Venus Hum has collaborated with the similarly random Blue Man Group and fronted for some of their shows. Blue Man Group catches my eye and ear, and I'd like to see them live, but I haven't listened to anything of theirs that will by itself make me get out my credit card. I'm pondering paying for Venus Hum's music, which considering my penny-pinching music-purchasing habits, compounded by no immediate prospect of income, is quite revealing of their music's first effects on me.

Electronic music has never been very popular. MTV tried to create a techno trend after the respectable sales of the Mortal Kombat soundtrack indicated a market in the US, but since MTV sucks, it failed miserably. I do hope this group enjoys the enduring success of Depeche Mode, or if that's too much to hope for, the well-deserved appreciation many people have for Tangerine Dream. I think the group's base in the music town of Nashville bodes well for a unique and worthwhile style and could be a check on ego inflation.
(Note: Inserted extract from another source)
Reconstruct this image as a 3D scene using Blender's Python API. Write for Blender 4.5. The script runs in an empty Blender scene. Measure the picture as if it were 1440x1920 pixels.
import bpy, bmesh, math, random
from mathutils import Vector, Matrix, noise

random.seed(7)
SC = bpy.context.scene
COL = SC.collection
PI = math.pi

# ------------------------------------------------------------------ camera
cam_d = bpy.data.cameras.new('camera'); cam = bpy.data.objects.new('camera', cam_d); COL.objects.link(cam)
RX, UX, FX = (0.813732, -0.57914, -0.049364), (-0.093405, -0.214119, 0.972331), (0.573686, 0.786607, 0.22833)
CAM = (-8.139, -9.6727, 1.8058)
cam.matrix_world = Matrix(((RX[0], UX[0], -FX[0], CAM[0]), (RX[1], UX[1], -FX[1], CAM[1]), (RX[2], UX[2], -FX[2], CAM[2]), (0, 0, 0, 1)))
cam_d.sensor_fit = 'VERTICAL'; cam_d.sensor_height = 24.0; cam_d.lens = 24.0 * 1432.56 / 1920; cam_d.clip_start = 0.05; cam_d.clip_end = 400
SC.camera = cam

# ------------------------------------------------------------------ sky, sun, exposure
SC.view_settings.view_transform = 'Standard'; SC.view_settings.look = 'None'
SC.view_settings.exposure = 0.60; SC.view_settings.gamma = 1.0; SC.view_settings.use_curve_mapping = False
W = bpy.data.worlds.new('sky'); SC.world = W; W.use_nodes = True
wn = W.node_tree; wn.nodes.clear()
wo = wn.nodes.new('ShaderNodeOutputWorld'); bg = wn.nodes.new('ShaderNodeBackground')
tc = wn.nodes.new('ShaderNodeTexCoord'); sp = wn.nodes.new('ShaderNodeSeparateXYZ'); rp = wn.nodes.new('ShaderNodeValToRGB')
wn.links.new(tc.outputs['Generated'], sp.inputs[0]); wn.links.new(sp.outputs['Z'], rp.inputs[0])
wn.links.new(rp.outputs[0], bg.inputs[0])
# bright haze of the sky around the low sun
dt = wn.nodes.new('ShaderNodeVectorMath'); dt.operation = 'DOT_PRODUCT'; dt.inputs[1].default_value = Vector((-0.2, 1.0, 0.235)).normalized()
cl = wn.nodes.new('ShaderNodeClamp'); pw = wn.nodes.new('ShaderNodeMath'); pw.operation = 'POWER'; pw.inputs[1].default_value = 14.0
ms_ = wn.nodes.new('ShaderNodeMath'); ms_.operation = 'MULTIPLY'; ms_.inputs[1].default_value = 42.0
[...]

The Blue Man Group has a music video of their Venus Hum collaboration on their website, This is a good site linking to a few complete songs in streaming audio, and MSN has two music videos here. Rhapsody radio, to which I get a basic subscribtion through my ISP account, allows a customized Venus Hum channel. (Hopefully I'll get around to praising Netscape Radio's Rennaisance Music channel, which actually carries the music of Provencal troubadours!)

The videos show Annette Strean dressing in her preferred retro fifties(!) style, and she herself is a sweet surprise.

(Also of musical interest: a well-wrought pro-life rap song "Can I Live?" from mainstream artist Nick Cannon has a music video!)